Other names of the people have been Chittagongs, Bengals and Arakan or Rakhine Muslims. They speak the same language (Bengali) and have the same religion (Islam) as the people of Chittagong province in Bangladesh. There is also a small group of “Kaman Muslims” in Rakhine who are more integrated and recognized by the Buddhist majority. Bangladesh also has a small Buddhist rakhine minority.

The history of Buddhist opposition to Muslim immigration dates back to colonial times. In 1942, during World War II, the Japanese forced both Muslims and Hindus to flee west . 500-600 000 fled, and tens of thousands died during the flight. Japan received support from a local army led by General Aung San (Aung San Suu Kyi’s father).

In March 1945, he switched sides in the war, contacted the British and negotiated Myanmar’s independence. Aung San is considered the founder of modern Myanmar, but he did not manage to become the leader of the new state, because he was assassinated before Independence Day.

Under the chaotic conditions that prevailed in the early years of independent Myanmar, the northern part of Rakhine was controlled by an armed Muslim group, which had supported the British during World War II. It was defeated by the army in Myanmar. Then the Rohingya political movement arose .

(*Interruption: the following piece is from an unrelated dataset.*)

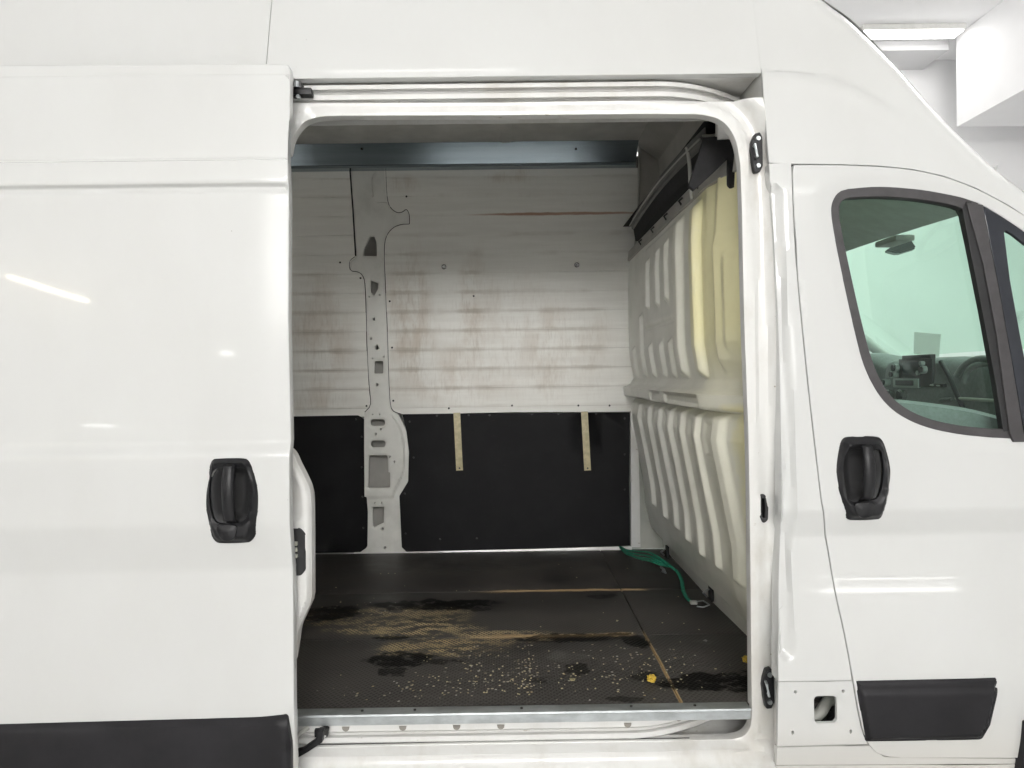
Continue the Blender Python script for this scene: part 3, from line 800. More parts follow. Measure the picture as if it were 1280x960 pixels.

In the 1950s, it adopted the name Rohingya as the name of itself and its people, and eventually most Muslims in or from the state of Rakhine have made Rohingya their identity . The movement demanded that the Rohingya be recognized as one of the many ethnic groups in Myanmar. This demand was met with increased repression. A large number of Rohingya were forced to flee to Bangladesh in 1978 and again in 1991-92 . Since then, the Rohingya have had difficulty finding work and poor access to health care.

The goal of recognition has not yet been reached . In 1982, the military dictatorship of Myanmar passed a law granting citizenship to all who belonged to what were called ” national ethnic groups .” Rohingya were not among the 135 groups that fell under this designation.

A new constitution, introduced in 2008, provided no improvement. In 2010, the Rohingya were granted the right to vote in elections to the National Assembly, but at the next election in 2015, they were not allowed to vote. In fact, the position of the Rohingya deteriorated after 2011, when Myanmar introduced a more democratic form of government. (The military had ruled the country since 1962.)